→ WRITTEN INSTRUCTION: Single out the lines of the material that contain "left" and copy them.

→ DATA SHOWN:
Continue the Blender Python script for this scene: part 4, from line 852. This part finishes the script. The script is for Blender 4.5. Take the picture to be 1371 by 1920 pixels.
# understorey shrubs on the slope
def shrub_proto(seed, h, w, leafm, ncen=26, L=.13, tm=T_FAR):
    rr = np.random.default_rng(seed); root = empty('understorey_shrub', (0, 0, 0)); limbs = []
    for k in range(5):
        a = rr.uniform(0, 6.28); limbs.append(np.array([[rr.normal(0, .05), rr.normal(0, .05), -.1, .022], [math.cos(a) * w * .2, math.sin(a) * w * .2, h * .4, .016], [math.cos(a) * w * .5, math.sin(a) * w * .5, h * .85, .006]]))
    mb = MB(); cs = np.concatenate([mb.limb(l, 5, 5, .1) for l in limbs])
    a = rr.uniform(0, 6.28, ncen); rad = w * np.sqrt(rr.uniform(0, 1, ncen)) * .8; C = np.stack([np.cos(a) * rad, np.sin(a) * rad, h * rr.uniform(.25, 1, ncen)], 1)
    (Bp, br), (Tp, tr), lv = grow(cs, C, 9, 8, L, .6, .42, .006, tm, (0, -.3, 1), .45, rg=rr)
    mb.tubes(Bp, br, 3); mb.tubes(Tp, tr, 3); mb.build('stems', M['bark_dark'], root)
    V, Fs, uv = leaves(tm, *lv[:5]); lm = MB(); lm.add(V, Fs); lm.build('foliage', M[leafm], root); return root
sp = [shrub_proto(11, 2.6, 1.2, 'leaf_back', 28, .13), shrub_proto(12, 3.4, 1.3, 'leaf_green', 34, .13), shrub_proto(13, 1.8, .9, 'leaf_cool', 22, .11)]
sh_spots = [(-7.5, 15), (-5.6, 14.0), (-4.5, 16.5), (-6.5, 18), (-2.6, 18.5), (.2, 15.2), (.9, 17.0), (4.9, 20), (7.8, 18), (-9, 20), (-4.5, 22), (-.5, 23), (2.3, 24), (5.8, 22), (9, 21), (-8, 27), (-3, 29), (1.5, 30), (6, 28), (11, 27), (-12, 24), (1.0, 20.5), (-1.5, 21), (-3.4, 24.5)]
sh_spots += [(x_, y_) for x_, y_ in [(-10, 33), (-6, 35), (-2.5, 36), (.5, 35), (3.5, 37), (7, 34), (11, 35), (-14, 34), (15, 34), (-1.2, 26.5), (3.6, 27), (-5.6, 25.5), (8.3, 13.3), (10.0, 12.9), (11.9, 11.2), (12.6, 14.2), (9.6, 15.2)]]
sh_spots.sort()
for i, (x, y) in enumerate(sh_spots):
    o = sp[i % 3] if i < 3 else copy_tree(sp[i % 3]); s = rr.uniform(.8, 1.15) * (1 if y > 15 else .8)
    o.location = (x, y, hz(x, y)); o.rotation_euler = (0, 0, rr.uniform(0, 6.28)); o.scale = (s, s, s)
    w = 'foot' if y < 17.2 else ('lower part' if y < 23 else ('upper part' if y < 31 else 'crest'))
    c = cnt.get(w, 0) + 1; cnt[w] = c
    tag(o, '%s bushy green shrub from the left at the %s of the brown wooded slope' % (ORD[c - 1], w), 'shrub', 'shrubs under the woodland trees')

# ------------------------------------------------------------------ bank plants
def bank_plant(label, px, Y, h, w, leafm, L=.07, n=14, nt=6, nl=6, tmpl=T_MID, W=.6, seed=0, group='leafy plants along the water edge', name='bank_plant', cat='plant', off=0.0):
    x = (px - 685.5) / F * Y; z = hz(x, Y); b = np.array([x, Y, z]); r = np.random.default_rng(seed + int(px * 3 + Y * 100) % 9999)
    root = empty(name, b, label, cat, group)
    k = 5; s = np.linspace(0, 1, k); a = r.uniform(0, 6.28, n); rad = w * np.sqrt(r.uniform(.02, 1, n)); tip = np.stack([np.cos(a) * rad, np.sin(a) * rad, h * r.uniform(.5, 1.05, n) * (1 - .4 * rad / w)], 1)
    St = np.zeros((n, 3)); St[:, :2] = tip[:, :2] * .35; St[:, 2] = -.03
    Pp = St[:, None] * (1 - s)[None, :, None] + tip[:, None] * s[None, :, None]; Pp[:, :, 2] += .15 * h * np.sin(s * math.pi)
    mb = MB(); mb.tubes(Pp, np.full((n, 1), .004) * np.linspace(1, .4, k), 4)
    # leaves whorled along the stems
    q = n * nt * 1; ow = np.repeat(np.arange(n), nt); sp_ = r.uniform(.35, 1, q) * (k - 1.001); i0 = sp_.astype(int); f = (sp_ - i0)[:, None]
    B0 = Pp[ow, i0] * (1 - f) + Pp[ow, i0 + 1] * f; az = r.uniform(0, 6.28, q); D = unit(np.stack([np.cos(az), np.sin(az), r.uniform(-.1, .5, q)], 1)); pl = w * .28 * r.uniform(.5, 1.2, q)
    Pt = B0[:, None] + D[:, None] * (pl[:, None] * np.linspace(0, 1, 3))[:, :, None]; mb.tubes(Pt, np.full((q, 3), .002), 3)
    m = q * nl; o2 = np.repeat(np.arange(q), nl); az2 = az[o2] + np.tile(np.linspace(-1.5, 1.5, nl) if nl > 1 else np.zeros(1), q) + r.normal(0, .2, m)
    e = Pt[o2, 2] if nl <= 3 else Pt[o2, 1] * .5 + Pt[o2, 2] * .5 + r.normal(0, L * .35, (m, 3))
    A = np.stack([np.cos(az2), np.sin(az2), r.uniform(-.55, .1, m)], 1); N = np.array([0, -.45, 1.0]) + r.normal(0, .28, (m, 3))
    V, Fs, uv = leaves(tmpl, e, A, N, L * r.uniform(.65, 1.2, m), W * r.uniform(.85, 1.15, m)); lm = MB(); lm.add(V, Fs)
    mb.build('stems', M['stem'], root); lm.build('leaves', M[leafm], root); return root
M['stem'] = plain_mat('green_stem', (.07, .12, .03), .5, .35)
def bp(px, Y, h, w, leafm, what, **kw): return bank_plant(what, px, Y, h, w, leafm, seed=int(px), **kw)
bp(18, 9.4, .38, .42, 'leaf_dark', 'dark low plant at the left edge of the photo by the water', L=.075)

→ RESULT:
    tag(o, '%s bushy green shrub from the left at the %s of the brown wooded slope' % (ORD[c - 1], w), 'shrub', 'shrubs under the woodland trees')
bp(18, 9.4, .38, .42, 'leaf_dark', 'dark low plant at the left edge of the photo by the water', L=.075)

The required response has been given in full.